Tuesday, August 16, 2016 Rand Logistics (RLOG) issued an 8K
announcing it’s currently in default under the Credit Agreement dated as of
March 27, 2015. Further, the first fiscal quarter ended June 30, 2016 financial
results were released today. RLOG closed down today at $0.81 or 14 M market
cap down 16%. Rand Logistics is a bulk carrier shipping company in the Great Lakes.
It transports construction aggregates, salt, grain, iron ore, and other dry
bulk commodities.
For the quarter ending 06/30/16, RLOG reported EBITDA of $11.2 million down 6.3% versus $12 million
in the prior year period. Net income per share before impairment charge and
restructuring was $0.07 for the quarter ended June 30, 2016. Net income is $1.3
million before impairment charge on a retired vessel and restructuring reserve
of $4.3 million compared to net income of $2.6 million in the prior year period.
During today’s conference call management was optimistic on a new credit
waiver. The main concern was to increase credit flexibility.
“The
current covenant levels were set in early 2014 when the Canadian and U.S.
dollars were at par.
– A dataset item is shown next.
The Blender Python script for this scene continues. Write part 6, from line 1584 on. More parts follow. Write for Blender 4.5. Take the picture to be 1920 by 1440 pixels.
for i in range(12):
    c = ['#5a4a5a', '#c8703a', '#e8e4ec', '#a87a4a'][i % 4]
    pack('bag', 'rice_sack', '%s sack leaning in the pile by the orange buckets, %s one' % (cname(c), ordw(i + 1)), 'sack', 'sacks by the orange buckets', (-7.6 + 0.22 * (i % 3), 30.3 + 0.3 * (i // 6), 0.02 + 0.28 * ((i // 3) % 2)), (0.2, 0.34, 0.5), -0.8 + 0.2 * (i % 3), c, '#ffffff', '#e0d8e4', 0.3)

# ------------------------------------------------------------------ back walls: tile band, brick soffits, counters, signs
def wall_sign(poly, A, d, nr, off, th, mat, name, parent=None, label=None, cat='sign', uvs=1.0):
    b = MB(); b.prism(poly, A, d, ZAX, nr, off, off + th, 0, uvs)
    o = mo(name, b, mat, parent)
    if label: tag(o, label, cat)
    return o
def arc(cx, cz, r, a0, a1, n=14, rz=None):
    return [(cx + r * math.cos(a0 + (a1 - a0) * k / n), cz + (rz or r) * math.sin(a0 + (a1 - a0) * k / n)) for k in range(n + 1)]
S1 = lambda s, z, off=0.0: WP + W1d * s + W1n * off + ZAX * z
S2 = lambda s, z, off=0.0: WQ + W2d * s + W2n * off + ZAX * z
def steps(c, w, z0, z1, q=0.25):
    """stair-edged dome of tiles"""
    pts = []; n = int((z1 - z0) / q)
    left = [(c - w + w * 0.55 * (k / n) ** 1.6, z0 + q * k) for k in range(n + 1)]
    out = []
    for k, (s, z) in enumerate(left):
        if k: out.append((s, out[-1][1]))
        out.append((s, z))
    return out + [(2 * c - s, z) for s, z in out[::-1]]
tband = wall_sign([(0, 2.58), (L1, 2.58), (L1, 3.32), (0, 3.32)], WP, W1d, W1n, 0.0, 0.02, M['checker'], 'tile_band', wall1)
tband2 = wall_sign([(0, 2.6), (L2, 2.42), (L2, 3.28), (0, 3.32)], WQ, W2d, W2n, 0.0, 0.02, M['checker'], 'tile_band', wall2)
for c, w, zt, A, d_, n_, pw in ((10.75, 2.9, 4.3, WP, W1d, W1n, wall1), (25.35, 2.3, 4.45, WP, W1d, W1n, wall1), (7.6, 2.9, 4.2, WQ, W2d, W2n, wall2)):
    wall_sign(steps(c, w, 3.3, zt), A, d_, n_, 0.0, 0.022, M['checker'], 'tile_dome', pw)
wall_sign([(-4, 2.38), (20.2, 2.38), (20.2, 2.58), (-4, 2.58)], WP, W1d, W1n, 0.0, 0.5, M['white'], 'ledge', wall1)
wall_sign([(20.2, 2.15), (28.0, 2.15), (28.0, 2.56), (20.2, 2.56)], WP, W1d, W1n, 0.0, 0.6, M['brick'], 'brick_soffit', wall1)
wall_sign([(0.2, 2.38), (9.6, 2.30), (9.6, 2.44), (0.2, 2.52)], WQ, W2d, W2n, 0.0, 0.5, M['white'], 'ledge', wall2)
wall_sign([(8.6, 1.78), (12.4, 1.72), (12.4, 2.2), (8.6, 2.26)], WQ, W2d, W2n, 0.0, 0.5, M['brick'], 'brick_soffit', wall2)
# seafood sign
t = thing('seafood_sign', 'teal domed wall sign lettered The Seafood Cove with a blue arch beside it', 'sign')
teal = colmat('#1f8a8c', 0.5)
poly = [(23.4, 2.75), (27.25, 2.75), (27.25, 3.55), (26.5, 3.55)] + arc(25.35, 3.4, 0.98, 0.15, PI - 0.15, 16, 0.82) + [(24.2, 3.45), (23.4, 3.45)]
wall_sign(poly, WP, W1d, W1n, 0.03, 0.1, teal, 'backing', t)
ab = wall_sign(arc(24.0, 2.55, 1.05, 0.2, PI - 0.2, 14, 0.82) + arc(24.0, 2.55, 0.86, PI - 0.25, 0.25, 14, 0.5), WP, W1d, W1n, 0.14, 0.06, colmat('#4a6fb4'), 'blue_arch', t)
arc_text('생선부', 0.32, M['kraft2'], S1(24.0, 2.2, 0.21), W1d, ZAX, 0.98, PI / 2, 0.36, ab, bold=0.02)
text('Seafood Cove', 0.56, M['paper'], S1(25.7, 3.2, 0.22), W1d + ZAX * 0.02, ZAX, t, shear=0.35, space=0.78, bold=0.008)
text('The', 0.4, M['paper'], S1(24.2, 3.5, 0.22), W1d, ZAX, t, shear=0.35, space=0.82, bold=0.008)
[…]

Since then, the Canadian dollar has declined by over 30%.
Every one penny move in relation to U.S. versus the Canadian dollar equates to
approximately $275,000 of reported U.S. EBITDA. This has resulted in a $6.5
million annual reduction to our earnings at current levels and has made our
covenants which are measured in U.S. dollars, tight each quarter. As part of
our discussion with our lenders, we are seeking to amend our covenants to
provide more quarterly cushion and offset the impact in the decline of the
Canadian dollar. We anticipate reaching a resoluti/on in the next week and
releasing our 10-Q at that time.”
Customer demand for 2016 is expected to reach forecasts and to sail at least 3,405 days this fiscal year. Management remains optimistic about
demand for the remainder of 2016. “Based on customer conversations, we are
optimistic about our future aggregates demand due to a recently approved
legislative bill in Michigan, which is aimed at increasing funding for roads
and infrastructure. We anticipate that this is likely to have a positive impact
on aggregate demand for the foreseeable future.” Additionally, management is
increasing their previously disclosed cost savings targets by $1 to $3 million
to reach $5 million of annual savings. This is to be recognized over the next
12 months. The cost savings program is part of an initiative to improve return
on invested capital and reduce debt outstanding.